The United States cannot meet its nationally determined pledge under the Paris climate agreement with current policy measures alone, making additional action by states, cities, and business action key, experts said Wednesday during an event hosted by the Center for Climate and Energy Solutions (C2ES) and New America. Analysis of the greenhouse gas reductions possible under current federal policies, including the threatened Clean Power Plan, shows the nation could reduce GHGs 23 percent below 2005 levels by 2025 “if everything lines up right,” according to John Larsen, director of the Rhodium Group.
Under the Paris Agreement, adopted in December, the U.S. has pledged to reduce its GHG emissions 26-28 percent below 2005 levels by 2025. “Twenty-three is not all that far off from our Paris pledge, but it is not meeting the goals,” Larsen said, adding that “current policy is certainly pointing in the right direction, and we’ve got time to pursue additional action to bend the curve even further and into the Paris pledge range.”
Not all emissions reductions, however, will be dictated by federal regulations, and other variables are much harder to predict.

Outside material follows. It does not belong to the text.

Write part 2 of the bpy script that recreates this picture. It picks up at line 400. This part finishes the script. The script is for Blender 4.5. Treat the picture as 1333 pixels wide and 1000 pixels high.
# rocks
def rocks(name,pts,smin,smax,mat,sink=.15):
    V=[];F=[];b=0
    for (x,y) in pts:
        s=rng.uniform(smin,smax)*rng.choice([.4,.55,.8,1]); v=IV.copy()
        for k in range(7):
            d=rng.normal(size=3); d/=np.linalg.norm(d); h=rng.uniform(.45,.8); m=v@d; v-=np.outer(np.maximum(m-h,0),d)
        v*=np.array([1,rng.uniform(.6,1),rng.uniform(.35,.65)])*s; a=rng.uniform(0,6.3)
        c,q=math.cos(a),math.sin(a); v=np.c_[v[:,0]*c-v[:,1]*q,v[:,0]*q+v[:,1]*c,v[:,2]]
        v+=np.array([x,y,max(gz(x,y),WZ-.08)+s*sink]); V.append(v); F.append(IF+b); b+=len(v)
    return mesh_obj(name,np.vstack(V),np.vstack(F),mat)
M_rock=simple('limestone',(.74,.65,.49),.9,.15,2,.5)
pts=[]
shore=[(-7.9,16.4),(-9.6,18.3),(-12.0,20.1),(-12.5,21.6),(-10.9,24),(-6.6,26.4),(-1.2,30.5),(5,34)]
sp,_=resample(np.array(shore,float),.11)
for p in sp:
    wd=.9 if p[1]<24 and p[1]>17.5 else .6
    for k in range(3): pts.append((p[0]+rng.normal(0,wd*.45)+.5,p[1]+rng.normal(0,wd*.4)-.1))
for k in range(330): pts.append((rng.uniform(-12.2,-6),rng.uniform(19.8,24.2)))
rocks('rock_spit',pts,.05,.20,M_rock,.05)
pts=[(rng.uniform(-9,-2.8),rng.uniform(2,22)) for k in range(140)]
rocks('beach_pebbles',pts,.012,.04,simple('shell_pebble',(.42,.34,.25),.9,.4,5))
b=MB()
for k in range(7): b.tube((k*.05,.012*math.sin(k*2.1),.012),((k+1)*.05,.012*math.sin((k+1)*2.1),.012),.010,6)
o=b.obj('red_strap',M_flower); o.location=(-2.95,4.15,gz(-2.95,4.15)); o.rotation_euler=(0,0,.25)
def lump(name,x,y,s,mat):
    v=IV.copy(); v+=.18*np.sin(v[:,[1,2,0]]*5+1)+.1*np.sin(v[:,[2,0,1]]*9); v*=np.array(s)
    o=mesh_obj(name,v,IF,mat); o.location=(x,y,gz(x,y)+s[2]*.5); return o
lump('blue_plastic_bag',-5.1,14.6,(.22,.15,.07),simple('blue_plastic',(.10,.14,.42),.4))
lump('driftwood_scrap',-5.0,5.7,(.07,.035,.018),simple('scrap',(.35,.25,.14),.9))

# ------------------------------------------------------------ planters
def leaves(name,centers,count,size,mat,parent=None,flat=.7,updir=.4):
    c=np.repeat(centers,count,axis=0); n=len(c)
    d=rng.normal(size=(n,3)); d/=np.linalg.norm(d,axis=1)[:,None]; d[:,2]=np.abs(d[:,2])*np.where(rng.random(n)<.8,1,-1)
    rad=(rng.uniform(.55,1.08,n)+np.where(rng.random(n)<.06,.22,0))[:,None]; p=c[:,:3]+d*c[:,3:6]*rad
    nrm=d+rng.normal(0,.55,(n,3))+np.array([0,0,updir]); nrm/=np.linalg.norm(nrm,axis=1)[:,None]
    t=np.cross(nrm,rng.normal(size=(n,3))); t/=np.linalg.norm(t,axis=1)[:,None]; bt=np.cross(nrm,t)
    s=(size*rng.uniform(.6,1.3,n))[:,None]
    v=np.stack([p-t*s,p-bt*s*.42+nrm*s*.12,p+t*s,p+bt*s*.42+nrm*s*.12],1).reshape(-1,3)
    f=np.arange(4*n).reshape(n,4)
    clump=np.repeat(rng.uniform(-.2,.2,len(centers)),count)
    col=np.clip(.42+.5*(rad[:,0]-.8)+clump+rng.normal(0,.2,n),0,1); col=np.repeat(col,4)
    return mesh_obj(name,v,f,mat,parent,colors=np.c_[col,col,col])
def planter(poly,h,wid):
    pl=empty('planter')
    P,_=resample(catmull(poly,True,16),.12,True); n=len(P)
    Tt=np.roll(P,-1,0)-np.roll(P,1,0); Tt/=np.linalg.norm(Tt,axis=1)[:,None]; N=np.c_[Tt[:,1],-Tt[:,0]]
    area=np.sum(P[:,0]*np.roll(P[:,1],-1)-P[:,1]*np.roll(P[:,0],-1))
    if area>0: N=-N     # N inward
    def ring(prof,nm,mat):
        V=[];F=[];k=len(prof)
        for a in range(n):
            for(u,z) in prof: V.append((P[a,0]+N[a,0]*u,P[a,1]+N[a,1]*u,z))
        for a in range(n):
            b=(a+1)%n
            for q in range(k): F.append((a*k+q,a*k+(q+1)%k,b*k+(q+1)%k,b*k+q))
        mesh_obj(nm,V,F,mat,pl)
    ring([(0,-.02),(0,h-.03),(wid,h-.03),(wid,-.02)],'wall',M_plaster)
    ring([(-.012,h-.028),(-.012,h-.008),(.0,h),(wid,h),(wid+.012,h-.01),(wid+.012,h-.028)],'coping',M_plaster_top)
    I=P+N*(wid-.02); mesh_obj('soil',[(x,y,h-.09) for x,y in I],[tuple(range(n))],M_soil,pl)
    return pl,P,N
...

If economic growth in coming years occurs faster or slower than predicted GHG emissions will fall more slowly or quickly, for example. It’s also tough to predict the rate of adoption of innovational technologies, as well as the possible introduction of new technologies.
“Some of these projections look daunting, as well they should, but as … these projections are not written in stone, they’re not what has to happen, there’s not what should happen. Instead, they are what is most likely to happen based on the economic and technical choices that people are making today,” said Ellen Williams, director of the Department of Energy’s Advanced Research Projects Agency-Energy (ARPA-E).
Perhaps most significantly, it is difficult to predict and quantify actions taken at the state or city level, or those from businesses outside of federal mandate. Such entities have issued several announcements and commitments in recent months. For example, more than 150 companies have signed the American Business Act on Climate Pledge, voicing support for the Paris climate pledge. Governors of 17 states have signed an “Accord for a New Energy Future,” pledging to pursue a clean energy future. The states of California and Connecticut, along with 15 U.S. cities and one county, joined the Chinese municipality of Beijing, provinces of Sichuan, Hainan, and Jilin, and seven Chinese cities in making commitments to cut emissions in the U.S.-China Climate Leaders’ Declaration.
“Having all these groups work together, looking at what new and other alternatives could be forthcoming in policy, these are all important things when we start to think about these gaps and what may come forward and what might evolve and what analytics we still need to do,” said Bob Perciasepe, president of C2ES.
Scott Fulton, president of the Environmental Law Institute, also noted the potential contributions of the private sector in closing the gap. “As carbon intensity increasingly becomes a risk indicator and a decision point for investment decisions, for loan decisions, for insurance underwriting, for supply chain selection, we could see the needle move significantly because of that,” he said. “It’s a little hard to project out what that could produce, but it does seem likely to offer considerable assistance in closing the gap.”